Both he and Mr Staveley said their parties would return to weekly collections. Cllr Newman stopped short of making an explicit promise, while Mrs Hague said the Greens would make the system "clearer" but would not reverse the cuts.

Cllr Fisher defended his record, citing a recently-created app which allows residents to report fly-tipping and a £200,000 investment in CCTV cameras.

He told the audience that, contrary to Labour's claims, the council had only been offered one-third of the sum quoted by Communities Secretary Eric Pickles to return to a weekly system.

Cllr Newman followed up his attack by questioning his opposite number over the council's approach to affordable housing, describing as "risible" the 15 per cent target set for the up to 600 homes to be created by the £1billion Westfield/Hammerson development.

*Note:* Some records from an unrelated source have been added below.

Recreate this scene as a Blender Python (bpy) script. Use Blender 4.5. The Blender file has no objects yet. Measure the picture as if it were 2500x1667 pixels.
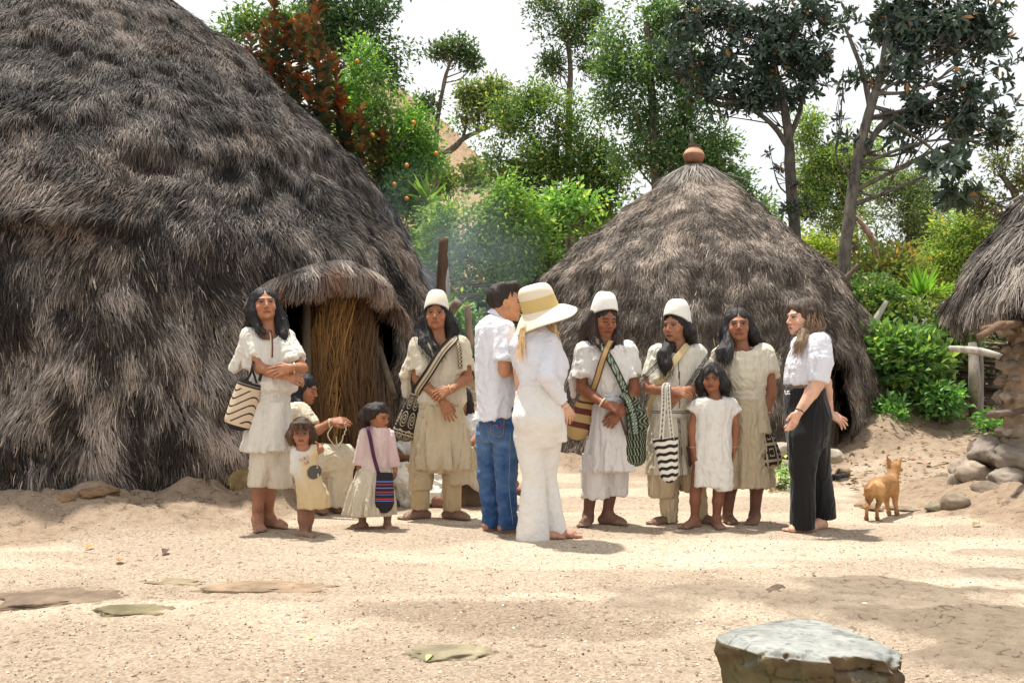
import bpy, math, random
import numpy as np
rad = math.radians
rng = np.random.default_rng(7)
scene = bpy.context.scene
COL = scene.collection

# ------------------------------------------------------------------ camera
F = 2431.0; CZ = 1.02; HV = 938.0          # focal length in photo pixels, eye height, horizon row
cam_d = bpy.data.cameras.new("camera")
cam = bpy.data.objects.new("camera", cam_d); COL.objects.link(cam)
cam.location = (0, 0, CZ); cam.rotation_euler = (rad(90), 0, 0)
cam_d.sensor_width = 36.0; cam_d.lens = 36.0*F/2500.0
cam_d.shift_y = (HV-833.5)/2500.0
cam_d.clip_start = 0.1; cam_d.clip_end = 3000
scene.camera = cam

# ------------------------------------------------------------------ sky + sun
SUN_EL, SUN_AZ = 74.0, -40.0     # azimuth measured from +Y (away from the camera) towards +X
world = bpy.data.worlds.new("World"); scene.world = world; world.use_nodes = True
nt = world.node_tree; nt.nodes.clear()
wo = nt.nodes.new('ShaderNodeOutputWorld'); bg = nt.nodes.new('ShaderNodeBackground')
sky = nt.nodes.new('ShaderNodeTexSky'); sky.sky_type = 'NISHITA'; sky.sun_disc = False
sky.sun_elevation = rad(SUN_EL); sky.sun_rotation = rad(SUN_AZ)
tc = nt.nodes.new('ShaderNodeTexCoord'); mp = nt.nodes.new('ShaderNodeMapping')
mp.inputs['Scale'].default_value = (1.2, 1.2, 3.0)
nz = nt.nodes.new('ShaderNodeTexNoise'); nz.inputs['Scale'].default_value = 2.2
nz.inputs['Detail'].default_value = 7; nz.inputs['Roughness'].default_value = .55
rp = nt.nodes.new('ShaderNodeValToRGB')
rp.color_ramp.elements[0].position = .34; rp.color_ramp.elements[0].color = (10.0, 10.3, 10.7, 1)
rp.color_ramp.elements[1].position = .62; rp.color_ramp.elements[1].color = (13.0, 13.0, 13.0, 1)
mx = nt.nodes.new('ShaderNodeMixRGB'); mx.inputs[0].default_value = .93      # nearly full cloud cover
L = nt.links.new
L(tc.outputs['Generated'], mp.inputs['Vector']); L(mp.outputs['Vector'], nz.inputs['Vector'])
L(nz.outputs['Fac'], rp.inputs['Fac']); L(sky.outputs[0], mx.inputs[1]); L(rp.outputs['Color'], mx.inputs[2])
L(mx.outputs[0], bg.inputs['Color']); bg.inputs['Strength'].default_value = 0.071
L(bg.outputs[0], wo.inputs['Surface'])
sd = bpy.data.lights.new("sun", 'SUN'); sd.energy = 5.0; sd.angle = rad(2.0); sd.color = (1.0, .95, .87)
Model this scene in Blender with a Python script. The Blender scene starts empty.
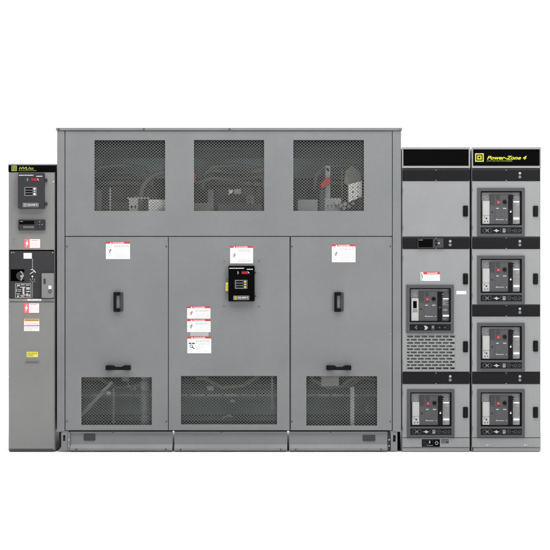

Cllr Fisher replied: "Tony knows, only too well, that if we had imposed a 30 per cent threshold on developments in Croydon, none of them would have taken place. We would have had no affordable housing in the last four years."

Cllr Fisher then announced that a Conservative administration would introduce a policy which meant people will have to have had a "link" to Croydon for five years before being eligible for a council house.

As the debate drew to a close, Advertiser editor Glenn Ebrey, who chaired the event, asked each candidate to sum up why voters should opt for them.

Mr Staveley said Ukip would "allow local democracy to flourish" by adopting a policy that would mean residents' petitions would trigger a referendum if they passed a certain threshold.

The Lib Dems, Mr Jefkins said, would bring greater scrutiny to the Town Hall, adding: "We need more eyes watching these guys."

Mrs Hague chose to end her pitch by addressing the extraction of shale gas, dubbed "fracking". "It will bring house prices, not energy prices, down," she said.

Cllr Newman said a Labour council would be "transparent, would publish everything and end the culture of secrecy when it comes to council meetings".

"Our day one priority," he added. "would be to absolutely clean up the borough."

Cllr Fisher said: "If you are looking for efficiency and for council tax to be kept under control, there's only one way to vote in this election."